Working with the EBRD’s local partner banks, two programmes cumulatively worth €220 million will offer sub-loans to businesses for green investments in energy, water and resource-efficient solutions. The programmes are complemented by EU grants of more than €30 million and GCF concessional co-financing as well as technical assistance of up to US$ 24 million.
The newly launched Green Value Chain programme, with a volume of up to €70 million, will allow small and medium-sized enterprises (SMEs) to invest in advanced technologies and climate mitigation and adaptation solutions that improve competitiveness and enhance the development of green value chains. The programme also supports activities that enhance equal opportunities for men and women to access finance for green technologies and solutions.
The second programme, an extension of the Green Economy Financing Facility (GEFF), aims to provide up to €150 million of green finance to SMEs across the agricultural, construction, commercial and manufacturing sectors.
The facility has already provided €140 million of energy efficiency financing in a previous phase through four partner banks, NBK Egypt, QNB Alahli, Alexbank and Arab African International Bank, all of which benefited from EU grants. The GEFF was initially piloted by National Bank of Egypt in 2014.
Loans under both programmes cover investments in best available technologies such as energy and resource-efficient production machinery, renewable energy applications, agricultural irrigation and rainwater harvesting equipment, and many others. Clients can identify climate-friendly technologies with the help of the Green Technology Selector.
A webinar entitled “A green recovery: EBRD and EU green investments in the Egyptian private sector” promoted the Bank’s climate-resilience and energy-efficiency programmes. It was attended by more than 200 representatives from the private sector, the Ministry of the Environment, Federation of Egyptian Industries, Confederation of Egyptian-European Business Associations, Federation of Egyptian Banks, participating financial institutions, and the EBRD and EU.

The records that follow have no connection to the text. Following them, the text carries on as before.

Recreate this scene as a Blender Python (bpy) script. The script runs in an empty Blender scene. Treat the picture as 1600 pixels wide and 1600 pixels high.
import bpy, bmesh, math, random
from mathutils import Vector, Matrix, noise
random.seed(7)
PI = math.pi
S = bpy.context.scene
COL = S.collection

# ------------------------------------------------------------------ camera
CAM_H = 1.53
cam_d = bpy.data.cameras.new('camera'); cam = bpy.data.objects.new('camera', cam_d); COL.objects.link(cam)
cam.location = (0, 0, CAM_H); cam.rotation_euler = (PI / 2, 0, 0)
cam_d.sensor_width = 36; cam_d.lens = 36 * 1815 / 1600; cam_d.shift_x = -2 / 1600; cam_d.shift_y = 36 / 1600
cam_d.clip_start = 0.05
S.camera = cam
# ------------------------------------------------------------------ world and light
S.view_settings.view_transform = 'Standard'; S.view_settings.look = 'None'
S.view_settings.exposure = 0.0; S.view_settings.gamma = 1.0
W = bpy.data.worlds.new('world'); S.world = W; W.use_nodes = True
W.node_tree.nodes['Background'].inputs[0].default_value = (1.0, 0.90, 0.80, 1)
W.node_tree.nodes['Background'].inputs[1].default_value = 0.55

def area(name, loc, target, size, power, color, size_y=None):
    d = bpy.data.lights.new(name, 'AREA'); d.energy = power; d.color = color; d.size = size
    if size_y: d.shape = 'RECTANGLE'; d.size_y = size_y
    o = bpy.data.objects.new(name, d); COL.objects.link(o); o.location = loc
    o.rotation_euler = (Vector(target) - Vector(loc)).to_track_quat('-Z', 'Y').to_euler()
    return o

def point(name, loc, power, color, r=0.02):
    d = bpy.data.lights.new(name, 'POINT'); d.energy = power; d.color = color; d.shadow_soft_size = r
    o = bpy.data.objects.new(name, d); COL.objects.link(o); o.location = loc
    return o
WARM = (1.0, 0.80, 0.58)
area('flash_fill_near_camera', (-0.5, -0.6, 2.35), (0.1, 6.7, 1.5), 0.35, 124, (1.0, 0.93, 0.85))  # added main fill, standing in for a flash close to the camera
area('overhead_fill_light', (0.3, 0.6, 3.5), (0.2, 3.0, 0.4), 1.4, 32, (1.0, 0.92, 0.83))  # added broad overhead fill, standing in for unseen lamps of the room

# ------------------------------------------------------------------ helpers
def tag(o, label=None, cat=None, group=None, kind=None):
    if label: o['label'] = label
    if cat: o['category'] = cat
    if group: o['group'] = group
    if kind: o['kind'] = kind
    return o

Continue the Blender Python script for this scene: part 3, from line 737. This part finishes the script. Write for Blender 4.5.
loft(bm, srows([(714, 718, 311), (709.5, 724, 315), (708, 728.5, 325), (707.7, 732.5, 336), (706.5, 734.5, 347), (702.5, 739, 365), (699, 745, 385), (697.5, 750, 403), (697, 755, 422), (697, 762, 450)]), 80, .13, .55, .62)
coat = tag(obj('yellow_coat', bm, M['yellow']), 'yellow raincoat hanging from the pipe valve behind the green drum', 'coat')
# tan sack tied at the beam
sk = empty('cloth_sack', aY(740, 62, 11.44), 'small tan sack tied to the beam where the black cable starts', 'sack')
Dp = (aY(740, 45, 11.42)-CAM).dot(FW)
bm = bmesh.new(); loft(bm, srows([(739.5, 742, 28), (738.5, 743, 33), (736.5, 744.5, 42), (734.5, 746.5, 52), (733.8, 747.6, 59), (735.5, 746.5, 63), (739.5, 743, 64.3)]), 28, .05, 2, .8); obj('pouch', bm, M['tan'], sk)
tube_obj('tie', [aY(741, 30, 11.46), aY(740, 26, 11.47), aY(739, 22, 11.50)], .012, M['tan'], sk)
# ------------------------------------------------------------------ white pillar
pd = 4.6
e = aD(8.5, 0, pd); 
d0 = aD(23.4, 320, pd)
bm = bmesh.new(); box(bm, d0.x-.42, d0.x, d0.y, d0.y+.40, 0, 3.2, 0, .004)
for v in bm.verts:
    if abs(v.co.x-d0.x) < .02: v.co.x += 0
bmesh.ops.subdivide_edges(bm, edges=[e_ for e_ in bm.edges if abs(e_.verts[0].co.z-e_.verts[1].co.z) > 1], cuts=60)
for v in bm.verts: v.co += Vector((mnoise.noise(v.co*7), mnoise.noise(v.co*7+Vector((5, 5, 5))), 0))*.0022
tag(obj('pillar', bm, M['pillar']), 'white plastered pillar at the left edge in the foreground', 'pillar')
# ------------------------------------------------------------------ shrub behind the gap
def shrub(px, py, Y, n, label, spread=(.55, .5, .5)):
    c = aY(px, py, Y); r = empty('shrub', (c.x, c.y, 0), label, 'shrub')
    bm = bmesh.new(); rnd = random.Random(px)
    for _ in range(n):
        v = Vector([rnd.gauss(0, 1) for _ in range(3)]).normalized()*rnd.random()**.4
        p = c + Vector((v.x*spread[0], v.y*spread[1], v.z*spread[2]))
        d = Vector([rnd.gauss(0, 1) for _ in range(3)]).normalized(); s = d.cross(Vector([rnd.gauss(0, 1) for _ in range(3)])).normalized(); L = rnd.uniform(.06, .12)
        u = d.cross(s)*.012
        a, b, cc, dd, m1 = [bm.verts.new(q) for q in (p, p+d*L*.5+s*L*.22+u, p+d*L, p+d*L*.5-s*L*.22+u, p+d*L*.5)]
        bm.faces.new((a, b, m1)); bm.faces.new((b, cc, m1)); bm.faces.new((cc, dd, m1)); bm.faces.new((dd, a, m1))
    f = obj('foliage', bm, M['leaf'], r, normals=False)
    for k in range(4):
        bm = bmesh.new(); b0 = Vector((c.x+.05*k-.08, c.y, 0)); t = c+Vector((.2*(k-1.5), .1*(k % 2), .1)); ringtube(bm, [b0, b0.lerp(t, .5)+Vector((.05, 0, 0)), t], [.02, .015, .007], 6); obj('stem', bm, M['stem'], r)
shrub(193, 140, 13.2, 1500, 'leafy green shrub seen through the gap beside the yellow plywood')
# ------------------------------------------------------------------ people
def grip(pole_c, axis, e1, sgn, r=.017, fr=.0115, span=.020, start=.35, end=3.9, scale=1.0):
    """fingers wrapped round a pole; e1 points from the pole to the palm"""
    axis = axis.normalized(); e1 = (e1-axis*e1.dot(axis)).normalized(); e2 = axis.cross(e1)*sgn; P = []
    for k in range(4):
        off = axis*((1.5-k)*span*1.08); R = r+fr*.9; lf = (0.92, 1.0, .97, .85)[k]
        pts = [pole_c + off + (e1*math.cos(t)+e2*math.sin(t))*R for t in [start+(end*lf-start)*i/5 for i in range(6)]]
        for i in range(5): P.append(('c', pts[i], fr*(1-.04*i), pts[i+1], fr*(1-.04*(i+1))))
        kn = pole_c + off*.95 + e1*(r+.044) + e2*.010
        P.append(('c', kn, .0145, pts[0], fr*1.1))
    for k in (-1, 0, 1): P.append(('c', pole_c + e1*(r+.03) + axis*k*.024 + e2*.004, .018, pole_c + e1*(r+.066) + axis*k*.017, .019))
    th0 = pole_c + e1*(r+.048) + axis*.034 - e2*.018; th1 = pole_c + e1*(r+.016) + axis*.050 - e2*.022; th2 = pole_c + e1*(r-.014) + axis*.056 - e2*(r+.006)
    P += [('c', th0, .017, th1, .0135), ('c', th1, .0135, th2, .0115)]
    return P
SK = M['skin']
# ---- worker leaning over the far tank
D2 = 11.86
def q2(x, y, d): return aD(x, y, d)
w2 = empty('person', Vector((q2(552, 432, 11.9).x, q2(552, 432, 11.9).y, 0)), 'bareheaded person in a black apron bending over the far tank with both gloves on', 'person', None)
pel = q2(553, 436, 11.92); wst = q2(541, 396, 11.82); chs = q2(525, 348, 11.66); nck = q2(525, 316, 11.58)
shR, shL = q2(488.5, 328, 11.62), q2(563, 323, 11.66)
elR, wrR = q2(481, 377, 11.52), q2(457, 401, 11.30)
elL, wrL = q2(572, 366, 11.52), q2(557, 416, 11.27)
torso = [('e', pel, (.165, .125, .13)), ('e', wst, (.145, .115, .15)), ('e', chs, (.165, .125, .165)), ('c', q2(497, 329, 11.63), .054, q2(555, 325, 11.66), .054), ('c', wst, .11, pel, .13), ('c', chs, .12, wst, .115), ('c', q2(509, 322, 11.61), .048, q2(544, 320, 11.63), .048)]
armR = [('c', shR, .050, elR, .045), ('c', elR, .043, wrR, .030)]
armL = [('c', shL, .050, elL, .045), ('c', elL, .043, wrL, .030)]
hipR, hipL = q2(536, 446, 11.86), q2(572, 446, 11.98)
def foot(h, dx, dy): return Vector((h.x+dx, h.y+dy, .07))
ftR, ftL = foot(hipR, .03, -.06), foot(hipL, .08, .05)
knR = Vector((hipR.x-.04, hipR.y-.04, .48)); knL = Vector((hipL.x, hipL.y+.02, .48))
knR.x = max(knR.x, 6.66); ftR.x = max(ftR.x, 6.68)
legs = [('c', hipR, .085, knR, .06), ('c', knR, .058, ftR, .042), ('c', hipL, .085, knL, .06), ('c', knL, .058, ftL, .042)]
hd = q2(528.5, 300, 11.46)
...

Heike Harmgart, EBRD Managing Director for the southern and eastern Mediterranean region, said: “Egypt has great potential to build a low-carbon future and we are proud to work with our international partners to support the country in achieving a green economic recovery. The private sector is a key player in this process and has strong demand for green finance. We are pleased to build on our successful energy-efficiency programmes and to announce our new Green Value Chain programme aimed at greening SMEs, which are the backbone of the economy.”
“The European Union and Egypt cooperate closely to establish a green economy with a strong commitment to moving towards a low-carbon future and to making financial markets more sustainable. There is a need to incentivise green finance across the entire investment chain,” said Ambassador Christian Berger, Head of the EU Delegation to Egypt.
“Together with EBRD, EIB and AFD we have established the first Green Economy Financing Facility in Egypt which has served more than 100 industrial facilities to convert to low carbon schemes and today we are very proud to launch an extension of the successful facility.”
Egypt is a founding member of the EBRD. Since the start of the Bank’s operations there in 2012, the EBRD has invested over €6.8 billion in 123 projects in the country.